Exercise instructions: Below are the records. Gather each line that holds "Write".

Records supplied:
# # #

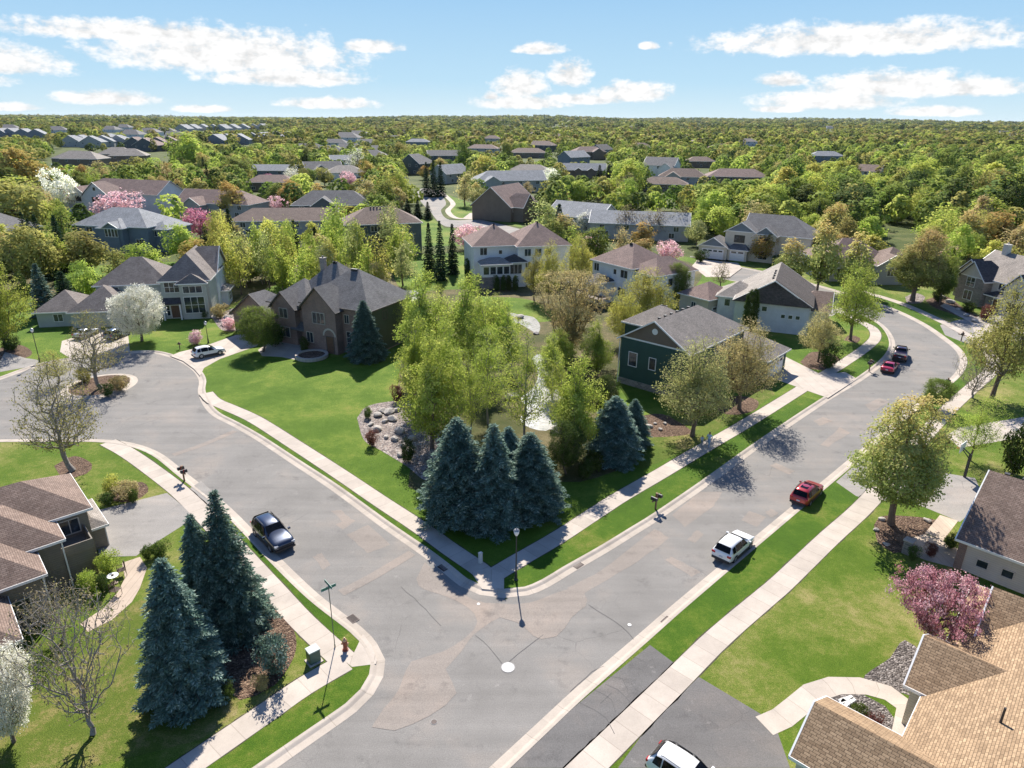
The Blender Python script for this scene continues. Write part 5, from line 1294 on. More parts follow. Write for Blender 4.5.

# # #

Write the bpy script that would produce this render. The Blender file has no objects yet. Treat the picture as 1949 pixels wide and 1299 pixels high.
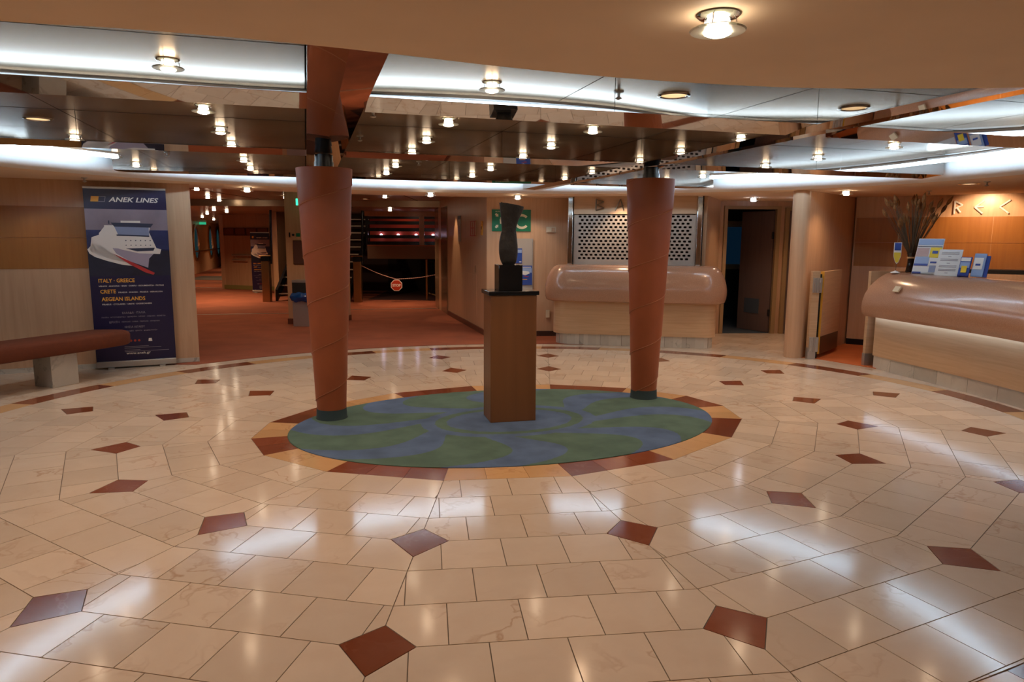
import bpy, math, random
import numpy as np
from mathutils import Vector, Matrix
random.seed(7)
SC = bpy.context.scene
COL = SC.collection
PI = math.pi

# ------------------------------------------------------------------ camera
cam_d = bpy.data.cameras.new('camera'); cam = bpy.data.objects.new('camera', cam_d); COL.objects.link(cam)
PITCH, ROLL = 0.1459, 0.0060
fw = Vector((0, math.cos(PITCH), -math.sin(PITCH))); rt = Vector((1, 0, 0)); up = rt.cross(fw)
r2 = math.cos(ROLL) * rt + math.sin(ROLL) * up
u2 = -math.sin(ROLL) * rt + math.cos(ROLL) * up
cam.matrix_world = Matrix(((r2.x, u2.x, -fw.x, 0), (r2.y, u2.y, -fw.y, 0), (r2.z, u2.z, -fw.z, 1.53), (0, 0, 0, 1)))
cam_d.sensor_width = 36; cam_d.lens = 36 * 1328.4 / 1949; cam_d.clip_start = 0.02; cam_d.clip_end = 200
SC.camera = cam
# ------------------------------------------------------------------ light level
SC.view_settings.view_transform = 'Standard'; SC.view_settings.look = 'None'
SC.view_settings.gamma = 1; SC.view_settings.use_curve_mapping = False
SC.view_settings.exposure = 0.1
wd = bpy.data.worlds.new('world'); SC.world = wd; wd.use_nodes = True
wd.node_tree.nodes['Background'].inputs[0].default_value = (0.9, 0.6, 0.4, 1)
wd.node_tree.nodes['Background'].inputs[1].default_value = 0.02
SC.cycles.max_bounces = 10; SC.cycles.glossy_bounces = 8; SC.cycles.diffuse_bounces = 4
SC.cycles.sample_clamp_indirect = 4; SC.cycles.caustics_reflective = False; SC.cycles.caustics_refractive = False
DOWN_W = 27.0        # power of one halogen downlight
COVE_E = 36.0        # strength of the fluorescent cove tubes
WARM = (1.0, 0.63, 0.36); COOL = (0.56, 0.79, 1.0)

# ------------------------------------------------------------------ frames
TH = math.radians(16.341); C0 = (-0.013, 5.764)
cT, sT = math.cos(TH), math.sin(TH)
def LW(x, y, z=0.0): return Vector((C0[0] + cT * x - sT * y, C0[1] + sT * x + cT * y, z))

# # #

Answer below:
The Blender Python script for this scene continues. Write part 5, from line 1294 on. More parts follow. Write for Blender 4.5.
Write the bpy script that would produce this render. The Blender file has no objects yet. Treat the picture as 1949 pixels wide and 1299 pixels high.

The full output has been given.